-- DATASET EXTRACT --
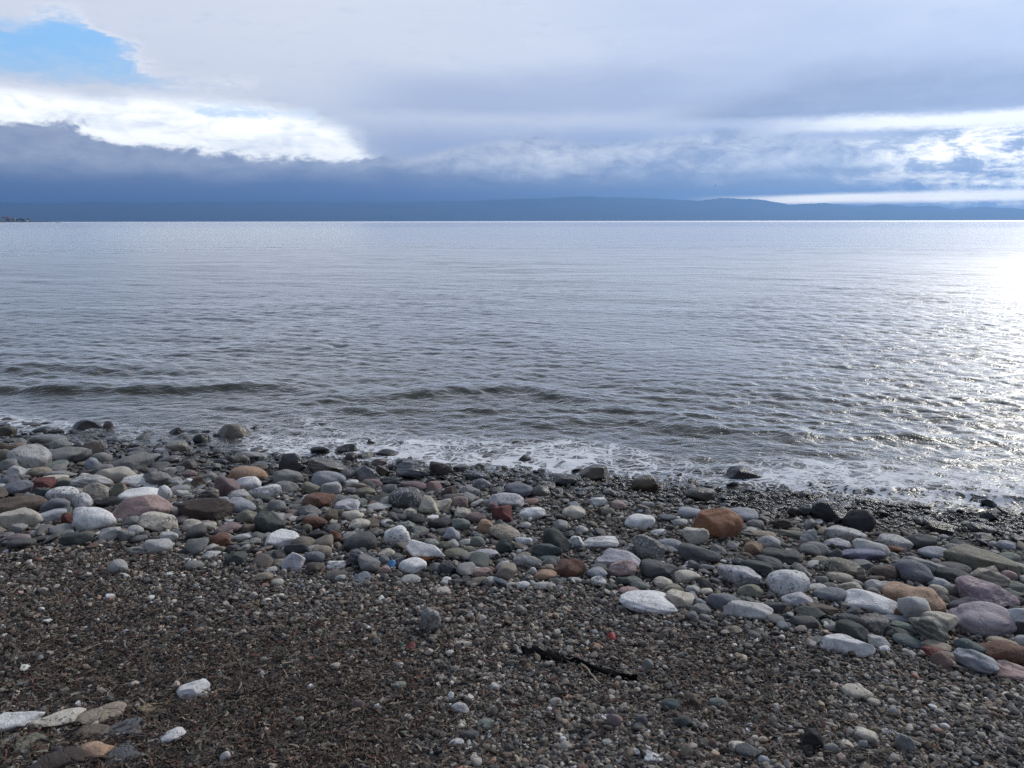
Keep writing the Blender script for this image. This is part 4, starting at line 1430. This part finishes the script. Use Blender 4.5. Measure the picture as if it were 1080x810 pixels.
scrap('plastic_scrap', 433, 685, 9, 4, (.22, .05, .05), 'faded red scrap beside a green fleck left of centre', 'litter', 2)
scrap('plastic_scrap', 424, 684, 5, 2, (.05, .13, .08), 'tiny green fleck touching the faded red scrap', 'litter', 3)
scrap('plastic_scrap', 434, 722, 5, 3, (.16, .03, .035), 'tiny dark red bit in the lower centre gravel', 'litter', 4)
scrap('plastic_scrap', 413, 599, 9, 7, (.08, .24, .48), 'small bright blue fragment among the cobbles behind the gravel', 'litter', 5)

# ------------------------------------------------------------------ far shore: hills, headland, houses, boat
def hills():
    prof = [(-700, 216), (-400, 212), (0, 213), (200, 212), (400, 213), (540, 210), (620, 207), (690, 209), (735, 212), (760, 209), (800, 211), (830, 216), (870, 214),
            (905, 218), (935, 216), (960, 219), (985, 217), (1005, 221), (1040, 219), (1080, 222), (1200, 225), (1500, 229), (1800, 231)]
    q = np.array([azel(*p) for p in prof]); q = q[np.argsort(q[:, 0])]
    az = np.linspace(-48, 48, 900); rr = np.linspace(9300, 13000, 40)
    A, Rr = np.meshgrid(np.radians(az), rr)
    el = np.interp(np.degrees(A), q[:, 0], q[:, 1])
    top = np.tan(np.radians(np.maximum(el, 0.05))) * 12000
    x = np.sin(A) * Rr; y = np.cos(A) * Rr
    t = np.clip((Rr - 9300) / 2700, 0, 1); b = np.clip((13000 - Rr) / 1000, 0, 1)
    rise = (t * t * (3 - 2 * t)) * b ** 0.5
    nz = vnoise(x / 900, y / 900, 5, 5); nz2 = vnoise(x / 260, y / 260, 8, 3)
    ridge = np.exp(-((Rr - 12000) / 250) ** 2)
    z = top * rise * (1 - 0.55 * (1 - ridge) * nz) + (nz2 - .5) * 34 * rise - 4 * (1 - t) ** 8
    ny, nx = z.shape; idx = np.arange(nx * ny).reshape(ny, nx)
    f = np.stack([idx[:-1, :-1], idx[:-1, 1:], idx[1:, 1:], idx[1:, :-1]], -1).reshape(-1, 4)
    m, nt, out = new_mat('wooded_hill'); p = principled(nt, out)
    geo = nt.nodes.new('ShaderNodeNewGeometry'); n = noise_tex(nt, geo.outputs['Position'], 0.004, 6, 0.6)
    setp(nt, p, 'Base Color', cmix(nt, n.sm(.4, .65), (.015, .026, .028), (.05, .055, .05))); setp(nt, p, 'Roughness', 0.95)
    o = mesh_np('hills', np.stack([x.ravel(), y.ravel(), z.ravel()], 1), f, m); tag(o, kind='structure')
hills()

wall_m = simple_mat('pale_render', (.72, .70, .66), .8, .8, .1, .02); roof_m = simple_mat('tile_roof', (.26, .12, .08), .8, 1.5, .2, .03)
grey_wall = simple_mat('grey_render', (.40, .38, .36), .8, .8, .1, .02)
win_m = simple_mat('dark_window', (.03, .035, .04), .2, 1, .1, .001)
def box_np(x0, x1, y0, y1, z0, z1):
    v = [(x, y, z) for z in (z0, z1) for y in (y0, y1) for x in (x0, x1)]
    return v, [(0, 1, 3, 2)[::-1], (4, 5, 7, 6), (0, 1, 5, 4), (2, 3, 7, 6)[::-1], (0, 2, 6, 4)[::-1], (1, 3, 7, 5)]
def mk(name, V, F, mat, parent):
    me = bpy.data.meshes.new(name); me.from_pydata([tuple(q) for q in V], [], F); me.materials.append(mat); me.update()
    return link(bpy.data.objects.new(name, me), parent)
def house(name, x, y, z, w, d, h, label, group, wm, rot=0.0, flat=False):
    r = link(bpy.data.objects.new(name, None)); r.location = (x, y, z); r.rotation_euler = (0, 0, rot)
    tag(r, label, 'house' if name == 'house' else 'building', group)
    v, f = box_np(-w / 2, w / 2, -d / 2, d / 2, -1, h); mk('wall', v, f, wm, r)
    if flat:
        v, f = box_np(-w / 2 - .3, w / 2 + .3, -d / 2 - .3, d / 2 + .3, h + .01, h + .6); mk('roof', v, f, grey_wall, r)
    else:
        e = .5; hh = w * .22
        V = [(-w / 2 - e, -d / 2 - e, h + .01), (w / 2 + e, -d / 2 - e, h + .01), (w / 2 + e, d / 2 + e, h + .01), (-w / 2 - e, d / 2 + e, h + .01), (-w / 2 - e, 0, h + hh), (w / 2 + e, 0, h + hh)]
        mk('roof', V, [(0, 1, 5, 4), (2, 3, 4, 5), (0, 4, 3), (1, 2, 5), (3, 2, 1, 0)], roof_m, r)
    nf = max(1, int(h // 3))
    for k in range(nf):
        for j in range(3):
            cx = (j - 1) * w * .3; v, f = box_np(cx - .6, cx + .6, -d / 2 - .06, -d / 2 + .02, k * 3 + 1, k * 3 + 2.3)
            mk('window', v, f, win_m, r)
    return r

def headland():
    # low spit running out from the left, some 2.4 km off
    D = 2400.0
    def at(u, v=232.5):
        d = ray(u, v); return d[0] / d[1] * D, D
    xl = at(-260)[0]; xr = at(29)[0]; nx, ny = 140, 24
    xs = np.linspace(xl, xr, nx); ys = np.linspace(D - 20, D + 160, ny)
    Xg, Yg = np.meshgrid(xs, ys); fx = np.clip((xr - Xg) / 50, 0, 1) ** .6; fy = np.sin(np.clip((Yg - ys[0]) / (ys[-1] - ys[0]), 0, 1) * PI) ** .5
    Z = (4.0 + 3 * vnoise(Xg / 40, Yg / 40, 3, 3)) * fx * fy - 0.6
    idx = np.arange(nx * ny).reshape(ny, nx); f = np.stack([idx[:-1, :-1], idx[:-1, 1:], idx[1:, 1:], idx[1:, :-1]], -1).reshape(-1, 4)
    m = simple_mat('scrub', (.06, .062, .042), .9, .05, .4, .2)
    o = mesh_np('terrain_spit', np.stack([Xg.ravel(), Yg.ravel(), Z.ravel()], 1), f, m); tag(o, kind='structure')
    zt = 3.6
    for u, w, h, lab, wm in ((2, 20, 8.0, 'long pale house at the left frame edge on the far spit', wall_m), (9.3, 11, 7.5, 'white house left of the dark trees on the far spit', wall_m), (23.6, 6.5, 7.5, 'small white house near the tip of the far spit', wall_m), (-14, 12, 7, 'pale house on the far spit beyond the left frame edge', wall_m), (5.6, 7, 6, 'small grey house between two pale ones on the far spit', grey_wall)):
        x, y = at(u); house('house', x, y + 22, zt, w, 8, h, lab, 'houses on the far spit', wm)
    leaf = simple_mat('dark_foliage', (.028, .04, .024), .8, .6, .5, .2); bark = simple_mat('bark', (.06, .045, .035), .9)
    labs = ['dark tree beside the white house on the far spit', 'dark bushy tree in the middle of the far spit', 'taller dark tree right of the spit middle', 'dark tree left of the small white tip house', 'dark tree at the very tip of the far spit', 'low dark tree behind the long pale house']
    for (u, h), lab in zip(((12.5, 8), (15.3, 7), (18, 9), (20.5, 7.5), (26.4, 8), (4, 9)), labs):
        x, y = at(u); t = link(bpy.data.objects.new('tree', None)); t.location = (x, y + 16, zt - .5); tag(t, lab, 'tree', 'trees on the far spit')
        v, f = box_np(-.3, .3, -.3, .3, 0, h * .5); mk('trunk', v, f, bark, t)
        g = np.random.default_rng(int(u * 10)); V, Fc = [], []; b = 0
        for k in range(7):
            vv, ff = stone_shape(g.uniform(3, 5.5), 4, g.uniform(2.5, 4.5), 'a', k + int(u * 7), 2)
            V.append(vv + np.array([g.normal(0, 1.4), g.normal(0, 1.2), h * .62 + g.normal(0, 1.1)])); Fc.append(ff + b); b += len(vv)
        c = mesh_np('crown', np.concatenate(V), np.concatenate(Fc), leaf, True, t)
headland()

def far_town():
    g = np.random.default_rng(8); D = 9150.0
    us = [(599, 'a'), (603, 'a'), (607, 'a'), (611, 'a'), (615, 'a'), (619, 'a'), (634, 'b'), (638, 'b'), (642, 'b'), (647, 'b'), (653, 'b'), (659, 'b'), (709, 'c'), (234, 'd'), (241, 'd'), (248, 'd')]
    lab = {'a': ('pale block in the left cluster of the far-shore town', 'buildings of the far town, left cluster'), 'b': ('pale block in the right cluster of the far-shore town', 'buildings of the far town, right cluster'),
           'c': ('lone pale block on the far shore right of the town', None), 'd': ('white block on the far shore at left under the dark hills', 'white blocks on the far shore at left')}
    for u, k in us:
        d = ray(u, 232); x = d[0] / d[1] * D
        r = link(bpy.data.objects.new('far_building', None)); r.location = (x, D + g.uniform(0, 60), -0.5)
        w, h = g.uniform(22, 40), g.uniform(14, 34) if k != 'd' else g.uniform(12, 16)
        tag(r, lab[k][0], 'building', lab[k][1])
        v, f = box_np(-w / 2, w / 2, -7, 7, 0, h); mk('wall', v, f, wall_m, r)
        v, f = box_np(-w / 2 - .5, w / 2 + .5, -7.5, 7.5, h + .02, h + 1.2); mk('roof', v, f, grey_wall, r)
far_town()

def boat():
    D = 1500.0; d = ray(61, 233); x = d[0] / d[1] * D
    r = link(bpy.data.objects.new('boat', None)); r.location = (x, D, 0); tag(r, 'small white motor boat far out near the left horizon', 'boat')
    st = [(-4.2, 1.25, 1.0), (-2, 1.4, 1.0), (1, 1.3, 1.1), (3, .8, 1.3), (4.3, .08, 1.55)]
    V, F = [], []
    for sx, b, h in st: V += [(sx, -b, h), (sx, -b * .75, -.2), (sx, 0, -.5), (sx, b * .75, -.2), (sx, b, h)]
    for i in range(4):
        for k in range(4): a = i * 5 + k; F.append((a, a + 1, a + 6, a + 5))
        F.append((i * 5, (i + 1) * 5, (i + 1) * 5 + 4, i * 5 + 4))
    F.append((0, 4, 3, 2, 1))
    wm = simple_mat('white_hull', (.8, .8, .8), .35, 2, .05, .001)
    mk('hull', V, F, wm, r)
    V = [(-2.2, -.9, 1.0), (1.2, -.9, 1.1), (.5, -.8, 2.5), (-2.0, -.8, 2.5), (-2.2, .9, 1.0), (1.2, .9, 1.1), (.5, .8, 2.5), (-2.0, .8, 2.5)]
    mk('cabin', V, [(0, 1, 2, 3), (7, 6, 5, 4), (1, 5, 6, 2), (3, 2, 6, 7), (0, 3, 7, 4)], wm, r)
    V, F = box_np(-1.7, .3, -.93, .93, 1.75, 2.3); mk('window', V, F, win_m, r)
boat()

def bird():
    D = 300.0; d = ray(755, 196); k = D / d[1]; P = d * k
    m = simple_mat('dark_plumage', (.06, .06, .065), .7)
    V = [(-.0, .28, 0), (.05, .1, .03), (-.05, .1, .03), (0, .1, -.05), (.05, -.12, .02), (-.05, -.12, .02), (0, -.12, -.04), (.03, -.3, 0), (-.03, -.3, 0),
         (.22, .08, .12), (.22, -.04, .12), (.55, -.02, .06), (.52, -.10, .06), (-.22, .08, .12), (-.22, -.04, .12), (-.55, -.02, .06), (-.52, -.10, .06)]
    F = [(0, 1, 2), (0, 3, 1), (0, 2, 3), (1, 4, 5, 2), (1, 3, 6, 4), (2, 5, 6, 3), (4, 7, 8, 5), (6, 8, 7), (4, 6, 7), (5, 8, 6), (1, 9, 10, 4), (9, 11, 12, 10), (2, 5, 14, 13), (13, 14, 16, 15)]
    me = bpy.data.meshes.new('gull'); me.from_pydata(V, [], F); me.materials.append(m)
    so = link(bpy.data.objects.new('gull', me)); so.location = (P[0], P[1], CAM_Z + P[2]); so.rotation_euler = (0, R(12), R(60))
    sd = so.modifiers.new('thick', 'SOLIDIFY'); sd.thickness = 0.015
    tag(so, 'tiny dark gull flying low over the sea before the grey cloud', 'bird')
bird()

# ------------------------------------------------------------------ air
def haze():
    V, F = box_np(-15500, 15500, -800, 13200, -6.0, 432)
    m, nt, out = new_mat('haze_air')
    v = nt.nodes.new('ShaderNodeVolumePrincipled'); nt.links.new(v.outputs[0], out.inputs['Volume'])
    v.inputs['Color'].default_value = (.27, .53, 1.0, 1); v.inputs['Density'].default_value = HAZE_D; v.inputs['Anisotropy'].default_value = 0.6
    o = mk('haze', V, F, m, None); tag(o, 'thin blue sea haze that fades the far hills', 'haze', kind='stuff')
HAZE_D = 1.4e-4
haze()

# ------------------------------------------------------------------ picture
sc.view_settings.view_transform = 'Standard'; sc.view_settings.look = 'None'
sc.view_settings.exposure = 0.0; sc.view_settings.gamma = 1.0; sc.view_settings.use_curve_mapping = False
cy = sc.cycles
cy.use_denoising = True; cy.denoiser = "OPENIMAGEDENOISE"; cy.denoising_prefilter = "NONE"; cy.denoising_input_passes = "RGB_ALBEDO_NORMAL"
cy.max_bounces = 6; cy.diffuse_bounces = 2; cy.glossy_bounces = 3; cy.transmission_bounces = 2; cy.transparent_max_bounces = 6; cy.volume_bounces = 0
cy.caustics_reflective = False; cy.caustics_refractive = False; cy.sample_clamp_indirect = 4.0; cy.sample_clamp_direct = 12.0
cy.use_adaptive_sampling = False
sc.render.resolution_x = 1024; sc.render.resolution_y = 768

-- PROBLEM DETAILS --
In the listing above, find each line with the word "picture" and copy it.

-- SOLUTION TO THIS PROBLEM --
Keep writing the Blender script for this image. This is part 4, starting at line 1430. This part finishes the script. Use Blender 4.5. Measure the picture as if it were 1080x810 pixels.
# ------------------------------------------------------------------ picture